As part of this celebration of trees, you’re invited to write a flash story or poem of 250 words or under about trees in your local public garden or park.

In particular, they are seeking pieces that examine the value of trees in local parks and public gardens. They want to know the stories from where those trees came from, how they’ve been managed, cared for and loved, and what they mean to you.

Poet Samantha Walton & Charlotte Smith from the B&NES Parks and Trees Service will judge the poetry competition. Nigel Bristow and Andrew Stuck are the judges for the flash pieces.

Judges will draw up a longlist from the entered poems and stories, and all works on the list will be published on the TREE WEEKENDER web pages during November.
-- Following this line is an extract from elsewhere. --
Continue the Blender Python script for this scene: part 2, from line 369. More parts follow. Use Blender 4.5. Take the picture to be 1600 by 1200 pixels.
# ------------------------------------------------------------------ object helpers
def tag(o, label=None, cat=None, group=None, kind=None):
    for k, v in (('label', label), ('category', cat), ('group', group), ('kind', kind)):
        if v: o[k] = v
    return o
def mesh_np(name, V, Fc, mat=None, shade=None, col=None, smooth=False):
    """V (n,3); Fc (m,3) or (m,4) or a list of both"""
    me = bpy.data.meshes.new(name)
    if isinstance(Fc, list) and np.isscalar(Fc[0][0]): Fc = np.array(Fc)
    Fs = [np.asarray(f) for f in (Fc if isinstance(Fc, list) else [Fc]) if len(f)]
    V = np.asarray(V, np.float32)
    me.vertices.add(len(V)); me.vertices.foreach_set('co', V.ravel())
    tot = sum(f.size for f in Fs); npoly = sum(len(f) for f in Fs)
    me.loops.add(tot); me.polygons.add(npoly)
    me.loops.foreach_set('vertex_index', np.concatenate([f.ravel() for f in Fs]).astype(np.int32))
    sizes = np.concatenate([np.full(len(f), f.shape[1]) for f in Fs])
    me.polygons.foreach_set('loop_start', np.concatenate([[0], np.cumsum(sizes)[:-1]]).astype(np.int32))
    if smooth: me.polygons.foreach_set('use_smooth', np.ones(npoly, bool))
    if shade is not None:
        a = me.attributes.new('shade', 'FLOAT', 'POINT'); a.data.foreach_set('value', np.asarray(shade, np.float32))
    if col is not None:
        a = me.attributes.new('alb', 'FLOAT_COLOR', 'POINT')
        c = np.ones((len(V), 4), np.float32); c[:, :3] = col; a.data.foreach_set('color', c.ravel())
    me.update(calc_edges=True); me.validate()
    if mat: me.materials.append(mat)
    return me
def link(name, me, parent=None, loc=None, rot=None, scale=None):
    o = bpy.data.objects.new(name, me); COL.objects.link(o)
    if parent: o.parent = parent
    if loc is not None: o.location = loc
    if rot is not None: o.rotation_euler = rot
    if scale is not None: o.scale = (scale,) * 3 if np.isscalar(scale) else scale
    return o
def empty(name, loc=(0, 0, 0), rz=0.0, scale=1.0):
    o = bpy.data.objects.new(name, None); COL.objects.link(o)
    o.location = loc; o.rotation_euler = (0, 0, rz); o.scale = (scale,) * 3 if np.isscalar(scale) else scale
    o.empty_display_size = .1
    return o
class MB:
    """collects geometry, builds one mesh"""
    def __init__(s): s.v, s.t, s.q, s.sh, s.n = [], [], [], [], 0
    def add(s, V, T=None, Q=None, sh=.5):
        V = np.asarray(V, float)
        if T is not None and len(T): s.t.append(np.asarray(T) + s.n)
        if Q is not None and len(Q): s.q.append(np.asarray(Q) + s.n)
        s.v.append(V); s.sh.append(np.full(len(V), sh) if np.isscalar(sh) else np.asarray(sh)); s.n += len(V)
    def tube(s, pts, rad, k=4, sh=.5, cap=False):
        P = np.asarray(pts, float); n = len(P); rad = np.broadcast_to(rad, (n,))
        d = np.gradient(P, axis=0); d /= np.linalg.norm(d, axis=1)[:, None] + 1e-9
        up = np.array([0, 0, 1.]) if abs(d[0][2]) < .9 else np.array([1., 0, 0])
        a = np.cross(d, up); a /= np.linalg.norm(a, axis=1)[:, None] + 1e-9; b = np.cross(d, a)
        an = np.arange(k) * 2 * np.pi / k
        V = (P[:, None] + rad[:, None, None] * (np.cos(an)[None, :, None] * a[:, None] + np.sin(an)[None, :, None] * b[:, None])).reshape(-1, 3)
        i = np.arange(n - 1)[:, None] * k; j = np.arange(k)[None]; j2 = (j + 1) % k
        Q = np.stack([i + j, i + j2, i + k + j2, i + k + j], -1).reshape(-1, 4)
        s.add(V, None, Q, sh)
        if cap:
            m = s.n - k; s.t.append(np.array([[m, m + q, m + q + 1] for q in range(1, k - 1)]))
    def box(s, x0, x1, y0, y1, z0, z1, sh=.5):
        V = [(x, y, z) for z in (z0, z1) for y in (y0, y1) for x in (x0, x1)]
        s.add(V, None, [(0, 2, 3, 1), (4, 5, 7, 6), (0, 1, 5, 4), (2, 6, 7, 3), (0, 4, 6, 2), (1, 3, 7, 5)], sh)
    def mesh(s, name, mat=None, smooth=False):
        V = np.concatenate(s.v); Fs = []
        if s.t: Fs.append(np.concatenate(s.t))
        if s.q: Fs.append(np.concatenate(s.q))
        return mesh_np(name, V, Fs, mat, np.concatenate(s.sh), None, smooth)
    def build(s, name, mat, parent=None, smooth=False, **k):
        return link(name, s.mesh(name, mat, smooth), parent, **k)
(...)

Shortlisted poems and stories will be chosen, audio recorded and geo-located within and around Sydney Gardens to be available over the TREE WEEKENDER.

Shortlisted authors will be invited to join an exclusive nature writing on- line roundtable on Saturday 27 November, and will be invited to read their work at the TREE WEEKENDER Showcase online finale on Sunday 28th November 2021.

The winner and runner up in both the poetry and prose categories will receive a Book Token to the value of £50. They and the runners up, will each receive an artwork that illustrates their poem or story, created by Alban Low. There will also be special prizes of artwork for the best poem and story submitted by a resident living within Bath & North East Somerset.

The longlist and shortlist will be announced by Monday 22nd November.

The Sydney Gardens Tree Weekender writing competition is run by Rethinking Cities Ltd / Museum of Walking on behalf Bath & North East Somerset Council.